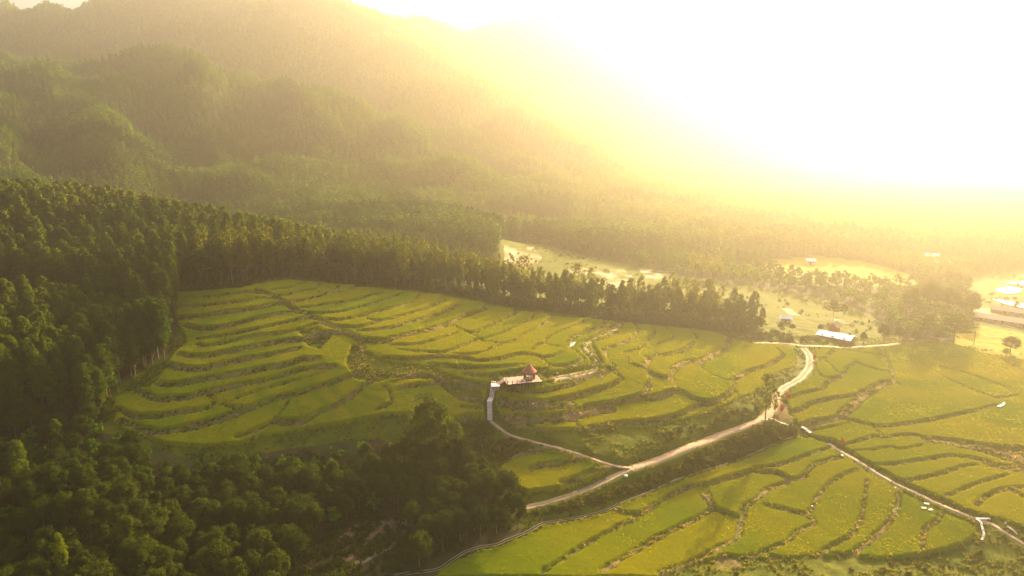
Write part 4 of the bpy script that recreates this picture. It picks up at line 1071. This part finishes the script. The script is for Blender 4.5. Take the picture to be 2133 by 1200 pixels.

---

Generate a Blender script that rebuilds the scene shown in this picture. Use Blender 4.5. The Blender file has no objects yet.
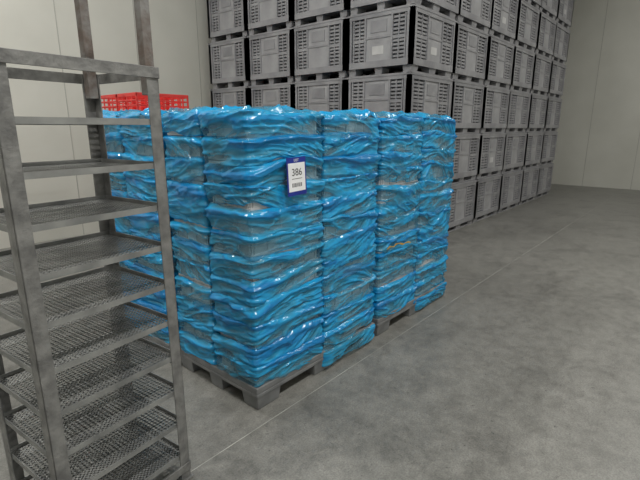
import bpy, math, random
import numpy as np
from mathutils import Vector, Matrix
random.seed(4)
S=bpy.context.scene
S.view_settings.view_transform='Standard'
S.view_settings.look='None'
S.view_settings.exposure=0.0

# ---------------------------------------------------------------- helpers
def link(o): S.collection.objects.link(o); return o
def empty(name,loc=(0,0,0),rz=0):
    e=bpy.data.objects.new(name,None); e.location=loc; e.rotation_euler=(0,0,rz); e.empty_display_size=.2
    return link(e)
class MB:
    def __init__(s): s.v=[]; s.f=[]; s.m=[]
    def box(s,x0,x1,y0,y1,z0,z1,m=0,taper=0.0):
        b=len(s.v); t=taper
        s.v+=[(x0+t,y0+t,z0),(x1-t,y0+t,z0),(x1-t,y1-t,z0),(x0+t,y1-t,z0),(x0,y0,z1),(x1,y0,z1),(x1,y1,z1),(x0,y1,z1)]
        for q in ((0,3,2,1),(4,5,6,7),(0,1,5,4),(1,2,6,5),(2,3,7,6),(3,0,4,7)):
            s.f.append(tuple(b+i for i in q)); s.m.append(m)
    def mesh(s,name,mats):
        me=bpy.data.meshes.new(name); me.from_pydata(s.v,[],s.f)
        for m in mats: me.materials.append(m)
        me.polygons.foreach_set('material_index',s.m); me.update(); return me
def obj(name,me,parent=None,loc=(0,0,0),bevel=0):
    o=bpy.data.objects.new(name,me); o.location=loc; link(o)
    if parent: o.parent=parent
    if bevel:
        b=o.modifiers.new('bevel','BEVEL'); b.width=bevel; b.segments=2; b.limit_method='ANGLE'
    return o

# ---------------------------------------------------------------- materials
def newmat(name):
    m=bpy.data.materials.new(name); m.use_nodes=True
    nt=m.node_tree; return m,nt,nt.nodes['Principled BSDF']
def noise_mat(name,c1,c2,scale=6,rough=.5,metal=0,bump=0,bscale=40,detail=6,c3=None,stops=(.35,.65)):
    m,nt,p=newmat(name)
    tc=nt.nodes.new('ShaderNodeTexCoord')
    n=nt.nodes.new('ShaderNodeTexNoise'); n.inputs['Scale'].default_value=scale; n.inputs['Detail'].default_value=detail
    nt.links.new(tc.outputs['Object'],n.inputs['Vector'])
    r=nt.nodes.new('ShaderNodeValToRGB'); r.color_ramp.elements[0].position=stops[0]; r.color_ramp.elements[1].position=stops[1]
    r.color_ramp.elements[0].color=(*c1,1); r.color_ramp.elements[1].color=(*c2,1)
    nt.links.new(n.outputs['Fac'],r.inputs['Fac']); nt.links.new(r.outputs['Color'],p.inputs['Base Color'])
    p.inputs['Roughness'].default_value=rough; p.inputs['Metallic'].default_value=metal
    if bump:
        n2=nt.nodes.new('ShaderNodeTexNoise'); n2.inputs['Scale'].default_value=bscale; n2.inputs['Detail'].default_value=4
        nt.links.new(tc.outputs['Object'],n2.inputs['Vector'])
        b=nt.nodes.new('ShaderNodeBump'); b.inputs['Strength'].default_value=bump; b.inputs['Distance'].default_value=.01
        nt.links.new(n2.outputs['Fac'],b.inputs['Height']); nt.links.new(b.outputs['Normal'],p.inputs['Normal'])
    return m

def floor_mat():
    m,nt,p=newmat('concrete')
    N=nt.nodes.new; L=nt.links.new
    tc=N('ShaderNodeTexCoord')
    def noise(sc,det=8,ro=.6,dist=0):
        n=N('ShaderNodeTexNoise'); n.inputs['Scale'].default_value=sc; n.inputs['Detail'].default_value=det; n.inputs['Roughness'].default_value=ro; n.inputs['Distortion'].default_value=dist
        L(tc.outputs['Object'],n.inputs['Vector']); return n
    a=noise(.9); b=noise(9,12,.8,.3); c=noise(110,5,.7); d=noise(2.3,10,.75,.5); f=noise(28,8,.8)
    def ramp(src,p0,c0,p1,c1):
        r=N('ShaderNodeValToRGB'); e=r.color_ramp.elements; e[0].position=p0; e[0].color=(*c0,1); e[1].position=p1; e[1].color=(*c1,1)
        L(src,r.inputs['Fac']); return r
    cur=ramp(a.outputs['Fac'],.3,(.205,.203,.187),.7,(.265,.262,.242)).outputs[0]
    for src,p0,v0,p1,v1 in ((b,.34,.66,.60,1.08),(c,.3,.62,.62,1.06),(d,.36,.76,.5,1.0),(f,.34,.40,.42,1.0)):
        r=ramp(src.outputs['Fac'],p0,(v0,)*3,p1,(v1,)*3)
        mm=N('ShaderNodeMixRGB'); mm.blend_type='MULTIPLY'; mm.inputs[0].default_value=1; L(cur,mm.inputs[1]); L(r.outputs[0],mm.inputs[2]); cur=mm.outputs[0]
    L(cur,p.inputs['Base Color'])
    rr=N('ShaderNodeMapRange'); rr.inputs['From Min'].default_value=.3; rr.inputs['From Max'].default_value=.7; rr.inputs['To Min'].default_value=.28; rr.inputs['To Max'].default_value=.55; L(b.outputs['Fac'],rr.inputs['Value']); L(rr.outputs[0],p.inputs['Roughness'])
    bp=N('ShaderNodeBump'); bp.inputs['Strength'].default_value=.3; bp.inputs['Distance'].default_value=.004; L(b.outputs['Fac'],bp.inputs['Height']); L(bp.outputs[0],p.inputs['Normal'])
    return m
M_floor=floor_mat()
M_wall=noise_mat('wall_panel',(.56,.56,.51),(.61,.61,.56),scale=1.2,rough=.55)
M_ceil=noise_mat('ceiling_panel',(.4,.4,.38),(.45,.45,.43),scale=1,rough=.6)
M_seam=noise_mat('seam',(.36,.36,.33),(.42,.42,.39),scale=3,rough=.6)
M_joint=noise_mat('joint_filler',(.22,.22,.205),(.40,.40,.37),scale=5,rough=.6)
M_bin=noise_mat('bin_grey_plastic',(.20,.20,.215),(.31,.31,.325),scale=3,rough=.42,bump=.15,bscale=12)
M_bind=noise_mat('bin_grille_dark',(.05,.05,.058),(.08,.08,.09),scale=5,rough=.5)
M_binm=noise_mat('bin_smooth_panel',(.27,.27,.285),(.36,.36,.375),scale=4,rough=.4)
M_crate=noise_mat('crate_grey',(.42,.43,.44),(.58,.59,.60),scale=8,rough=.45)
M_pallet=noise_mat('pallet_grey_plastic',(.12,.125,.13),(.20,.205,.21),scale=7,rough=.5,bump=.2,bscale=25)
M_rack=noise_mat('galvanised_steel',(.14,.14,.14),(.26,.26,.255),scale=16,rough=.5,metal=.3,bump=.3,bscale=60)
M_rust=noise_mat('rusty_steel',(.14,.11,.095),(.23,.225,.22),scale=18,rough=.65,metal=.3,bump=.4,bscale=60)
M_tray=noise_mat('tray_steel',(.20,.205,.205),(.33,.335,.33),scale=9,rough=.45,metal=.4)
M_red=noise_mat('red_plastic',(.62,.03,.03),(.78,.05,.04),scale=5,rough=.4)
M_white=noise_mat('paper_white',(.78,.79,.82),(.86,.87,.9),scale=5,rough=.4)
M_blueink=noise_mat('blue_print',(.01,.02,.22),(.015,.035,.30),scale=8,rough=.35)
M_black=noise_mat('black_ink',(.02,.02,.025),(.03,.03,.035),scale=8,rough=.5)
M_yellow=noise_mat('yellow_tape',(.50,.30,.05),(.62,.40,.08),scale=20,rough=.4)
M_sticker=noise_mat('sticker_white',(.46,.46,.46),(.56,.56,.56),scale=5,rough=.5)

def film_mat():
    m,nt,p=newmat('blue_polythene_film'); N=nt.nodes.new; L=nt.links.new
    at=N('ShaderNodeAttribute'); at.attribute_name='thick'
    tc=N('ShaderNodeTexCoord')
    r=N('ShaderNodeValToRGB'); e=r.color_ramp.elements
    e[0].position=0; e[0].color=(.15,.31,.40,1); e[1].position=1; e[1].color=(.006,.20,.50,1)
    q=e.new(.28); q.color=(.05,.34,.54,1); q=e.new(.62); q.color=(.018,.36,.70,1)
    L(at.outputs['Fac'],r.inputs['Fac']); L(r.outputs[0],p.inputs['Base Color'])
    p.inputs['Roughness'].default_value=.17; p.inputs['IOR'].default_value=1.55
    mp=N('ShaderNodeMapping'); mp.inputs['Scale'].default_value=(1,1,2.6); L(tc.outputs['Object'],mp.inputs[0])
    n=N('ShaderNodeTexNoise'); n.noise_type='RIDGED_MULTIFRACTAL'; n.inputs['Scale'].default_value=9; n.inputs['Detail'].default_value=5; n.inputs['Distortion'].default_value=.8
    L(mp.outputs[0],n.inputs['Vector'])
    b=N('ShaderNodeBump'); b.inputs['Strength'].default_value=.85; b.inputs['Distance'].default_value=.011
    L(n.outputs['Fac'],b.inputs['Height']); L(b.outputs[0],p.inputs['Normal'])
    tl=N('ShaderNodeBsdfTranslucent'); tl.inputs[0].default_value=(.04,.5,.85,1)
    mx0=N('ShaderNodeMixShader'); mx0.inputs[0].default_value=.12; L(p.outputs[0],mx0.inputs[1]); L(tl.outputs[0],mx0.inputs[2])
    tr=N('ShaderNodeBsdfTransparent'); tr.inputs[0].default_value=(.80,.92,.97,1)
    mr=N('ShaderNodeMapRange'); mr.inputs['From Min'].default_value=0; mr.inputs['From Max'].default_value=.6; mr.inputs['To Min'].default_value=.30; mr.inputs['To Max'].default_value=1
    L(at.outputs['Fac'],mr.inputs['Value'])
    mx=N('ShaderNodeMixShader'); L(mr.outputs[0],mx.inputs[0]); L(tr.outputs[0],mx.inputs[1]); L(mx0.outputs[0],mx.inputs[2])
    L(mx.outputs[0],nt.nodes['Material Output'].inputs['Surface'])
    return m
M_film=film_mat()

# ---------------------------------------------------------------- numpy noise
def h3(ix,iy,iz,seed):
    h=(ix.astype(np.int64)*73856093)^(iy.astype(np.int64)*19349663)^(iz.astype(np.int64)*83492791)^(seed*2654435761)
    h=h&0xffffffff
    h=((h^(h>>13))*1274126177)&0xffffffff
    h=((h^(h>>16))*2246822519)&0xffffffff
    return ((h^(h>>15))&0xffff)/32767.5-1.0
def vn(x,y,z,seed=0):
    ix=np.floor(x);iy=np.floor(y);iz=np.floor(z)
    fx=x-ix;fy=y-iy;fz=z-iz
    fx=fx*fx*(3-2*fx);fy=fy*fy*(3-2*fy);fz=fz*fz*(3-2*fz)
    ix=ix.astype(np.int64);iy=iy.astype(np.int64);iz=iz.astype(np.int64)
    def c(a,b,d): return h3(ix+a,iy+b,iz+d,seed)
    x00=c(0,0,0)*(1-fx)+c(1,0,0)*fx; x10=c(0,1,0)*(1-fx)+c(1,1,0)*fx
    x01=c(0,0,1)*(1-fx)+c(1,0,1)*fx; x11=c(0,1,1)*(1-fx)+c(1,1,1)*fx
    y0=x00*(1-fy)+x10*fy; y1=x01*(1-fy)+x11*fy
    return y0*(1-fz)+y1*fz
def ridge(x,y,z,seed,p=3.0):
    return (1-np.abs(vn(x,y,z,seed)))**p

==

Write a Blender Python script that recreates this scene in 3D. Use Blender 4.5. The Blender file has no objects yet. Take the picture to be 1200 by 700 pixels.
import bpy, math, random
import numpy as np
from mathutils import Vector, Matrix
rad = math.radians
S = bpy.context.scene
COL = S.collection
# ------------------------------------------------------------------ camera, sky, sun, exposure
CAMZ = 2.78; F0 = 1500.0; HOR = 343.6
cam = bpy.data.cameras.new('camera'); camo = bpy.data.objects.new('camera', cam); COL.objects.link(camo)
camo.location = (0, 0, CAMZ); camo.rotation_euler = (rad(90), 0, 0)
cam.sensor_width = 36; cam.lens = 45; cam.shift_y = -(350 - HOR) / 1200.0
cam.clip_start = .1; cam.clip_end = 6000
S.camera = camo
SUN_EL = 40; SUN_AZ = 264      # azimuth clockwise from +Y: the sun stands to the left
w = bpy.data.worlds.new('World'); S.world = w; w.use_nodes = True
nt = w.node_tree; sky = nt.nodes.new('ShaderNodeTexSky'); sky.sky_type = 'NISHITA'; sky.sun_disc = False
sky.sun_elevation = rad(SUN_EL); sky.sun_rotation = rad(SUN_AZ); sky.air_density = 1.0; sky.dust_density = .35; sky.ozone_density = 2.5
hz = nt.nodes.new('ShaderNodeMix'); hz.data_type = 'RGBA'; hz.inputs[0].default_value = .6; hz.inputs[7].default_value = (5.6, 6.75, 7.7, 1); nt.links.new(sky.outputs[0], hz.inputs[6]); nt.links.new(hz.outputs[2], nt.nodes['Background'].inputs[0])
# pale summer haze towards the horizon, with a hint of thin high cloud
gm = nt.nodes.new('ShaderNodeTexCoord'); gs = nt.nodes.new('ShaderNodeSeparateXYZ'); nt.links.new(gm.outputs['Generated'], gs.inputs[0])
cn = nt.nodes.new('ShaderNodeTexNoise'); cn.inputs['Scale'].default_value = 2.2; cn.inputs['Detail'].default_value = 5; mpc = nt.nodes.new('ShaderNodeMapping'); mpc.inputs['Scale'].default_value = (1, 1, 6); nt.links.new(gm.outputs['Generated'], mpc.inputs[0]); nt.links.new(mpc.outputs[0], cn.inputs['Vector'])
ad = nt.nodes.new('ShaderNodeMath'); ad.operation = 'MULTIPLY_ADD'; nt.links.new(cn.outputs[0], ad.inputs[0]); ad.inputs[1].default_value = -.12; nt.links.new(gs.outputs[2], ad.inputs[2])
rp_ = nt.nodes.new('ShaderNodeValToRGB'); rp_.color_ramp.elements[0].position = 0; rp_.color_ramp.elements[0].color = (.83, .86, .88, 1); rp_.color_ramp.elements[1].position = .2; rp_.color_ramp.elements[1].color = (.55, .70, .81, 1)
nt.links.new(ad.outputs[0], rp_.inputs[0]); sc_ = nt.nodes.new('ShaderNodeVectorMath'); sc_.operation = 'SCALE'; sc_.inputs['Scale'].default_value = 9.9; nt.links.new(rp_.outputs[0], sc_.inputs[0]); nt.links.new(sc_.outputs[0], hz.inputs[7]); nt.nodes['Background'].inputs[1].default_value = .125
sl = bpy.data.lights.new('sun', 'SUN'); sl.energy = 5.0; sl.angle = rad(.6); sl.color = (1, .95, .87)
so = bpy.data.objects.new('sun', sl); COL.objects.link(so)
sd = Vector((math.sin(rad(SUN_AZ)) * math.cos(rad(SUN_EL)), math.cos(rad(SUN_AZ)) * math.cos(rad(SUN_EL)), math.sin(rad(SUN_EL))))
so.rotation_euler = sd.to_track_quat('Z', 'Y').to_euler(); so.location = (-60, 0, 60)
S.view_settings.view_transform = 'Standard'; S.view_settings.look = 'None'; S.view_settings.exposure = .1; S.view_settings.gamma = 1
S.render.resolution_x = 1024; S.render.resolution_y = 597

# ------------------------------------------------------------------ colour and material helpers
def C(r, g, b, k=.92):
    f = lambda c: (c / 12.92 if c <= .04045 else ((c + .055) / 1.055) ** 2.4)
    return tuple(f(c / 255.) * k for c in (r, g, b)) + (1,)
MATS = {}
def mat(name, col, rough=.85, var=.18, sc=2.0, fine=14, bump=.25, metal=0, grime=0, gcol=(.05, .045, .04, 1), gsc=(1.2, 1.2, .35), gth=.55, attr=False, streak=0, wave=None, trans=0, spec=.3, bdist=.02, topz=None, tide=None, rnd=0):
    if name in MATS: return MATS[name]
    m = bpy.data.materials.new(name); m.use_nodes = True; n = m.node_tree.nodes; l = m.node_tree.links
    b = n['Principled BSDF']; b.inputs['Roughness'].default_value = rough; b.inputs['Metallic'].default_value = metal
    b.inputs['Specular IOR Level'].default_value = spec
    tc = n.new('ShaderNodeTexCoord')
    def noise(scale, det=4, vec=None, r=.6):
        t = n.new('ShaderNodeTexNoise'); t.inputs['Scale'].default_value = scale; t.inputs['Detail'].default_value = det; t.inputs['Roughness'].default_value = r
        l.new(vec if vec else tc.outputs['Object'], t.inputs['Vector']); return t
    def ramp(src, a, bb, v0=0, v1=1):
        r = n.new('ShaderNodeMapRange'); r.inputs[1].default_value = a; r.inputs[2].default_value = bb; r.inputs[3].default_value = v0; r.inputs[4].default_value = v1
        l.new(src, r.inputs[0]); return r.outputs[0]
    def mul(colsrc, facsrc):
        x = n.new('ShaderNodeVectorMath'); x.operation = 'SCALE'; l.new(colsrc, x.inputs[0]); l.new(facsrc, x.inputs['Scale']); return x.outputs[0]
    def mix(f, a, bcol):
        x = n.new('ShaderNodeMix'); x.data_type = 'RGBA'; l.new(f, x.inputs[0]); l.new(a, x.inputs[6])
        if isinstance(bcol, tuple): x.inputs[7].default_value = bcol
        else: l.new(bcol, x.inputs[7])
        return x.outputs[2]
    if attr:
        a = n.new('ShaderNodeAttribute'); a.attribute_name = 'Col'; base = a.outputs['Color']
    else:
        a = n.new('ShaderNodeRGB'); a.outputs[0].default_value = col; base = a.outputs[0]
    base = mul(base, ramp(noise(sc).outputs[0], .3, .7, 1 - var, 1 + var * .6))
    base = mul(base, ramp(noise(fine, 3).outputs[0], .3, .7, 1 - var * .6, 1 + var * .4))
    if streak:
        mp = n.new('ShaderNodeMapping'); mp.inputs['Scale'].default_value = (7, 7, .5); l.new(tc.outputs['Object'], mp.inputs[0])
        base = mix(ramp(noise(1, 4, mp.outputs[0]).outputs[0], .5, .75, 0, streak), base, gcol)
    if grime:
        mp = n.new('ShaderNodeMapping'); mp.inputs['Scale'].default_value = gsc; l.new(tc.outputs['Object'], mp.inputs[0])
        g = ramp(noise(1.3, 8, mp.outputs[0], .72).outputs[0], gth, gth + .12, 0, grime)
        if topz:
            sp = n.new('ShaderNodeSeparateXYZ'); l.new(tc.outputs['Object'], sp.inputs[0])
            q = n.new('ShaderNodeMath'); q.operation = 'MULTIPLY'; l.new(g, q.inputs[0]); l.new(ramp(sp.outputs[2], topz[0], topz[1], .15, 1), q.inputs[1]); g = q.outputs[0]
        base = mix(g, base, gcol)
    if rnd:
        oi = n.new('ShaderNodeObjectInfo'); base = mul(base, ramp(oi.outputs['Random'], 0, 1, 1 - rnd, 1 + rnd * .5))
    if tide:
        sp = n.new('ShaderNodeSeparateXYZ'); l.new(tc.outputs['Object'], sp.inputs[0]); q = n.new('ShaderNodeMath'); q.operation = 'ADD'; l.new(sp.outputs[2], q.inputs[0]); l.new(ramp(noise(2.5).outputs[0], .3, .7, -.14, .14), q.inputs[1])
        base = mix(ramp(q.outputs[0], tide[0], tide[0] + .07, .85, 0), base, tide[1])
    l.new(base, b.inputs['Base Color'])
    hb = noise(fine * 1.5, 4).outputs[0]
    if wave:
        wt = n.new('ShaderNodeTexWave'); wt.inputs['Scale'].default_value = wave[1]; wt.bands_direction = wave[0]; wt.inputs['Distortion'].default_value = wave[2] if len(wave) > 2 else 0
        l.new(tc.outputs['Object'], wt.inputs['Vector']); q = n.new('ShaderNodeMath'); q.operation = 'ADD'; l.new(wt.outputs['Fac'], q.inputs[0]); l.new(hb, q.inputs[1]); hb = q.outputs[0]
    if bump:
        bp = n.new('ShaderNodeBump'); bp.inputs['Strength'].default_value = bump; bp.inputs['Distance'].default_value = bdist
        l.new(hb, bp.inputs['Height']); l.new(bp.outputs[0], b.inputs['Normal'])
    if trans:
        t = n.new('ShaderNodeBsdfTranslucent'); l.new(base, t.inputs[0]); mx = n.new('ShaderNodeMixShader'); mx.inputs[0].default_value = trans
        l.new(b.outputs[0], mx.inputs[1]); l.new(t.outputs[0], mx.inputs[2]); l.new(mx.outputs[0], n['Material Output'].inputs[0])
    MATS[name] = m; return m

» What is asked
Begin with the line where "Generate a Blender" appears and end with the line where "S.view_settings.exposure=0.0" appears. Copy only that stretch, exactly, with no pictures.

» Complete response
Generate a Blender script that rebuilds the scene shown in this picture. Use Blender 4.5. The Blender file has no objects yet.
import bpy, math, random
import numpy as np
from mathutils import Vector, Matrix
random.seed(4)
S=bpy.context.scene
S.view_settings.view_transform='Standard'
S.view_settings.look='None'
S.view_settings.exposure=0.0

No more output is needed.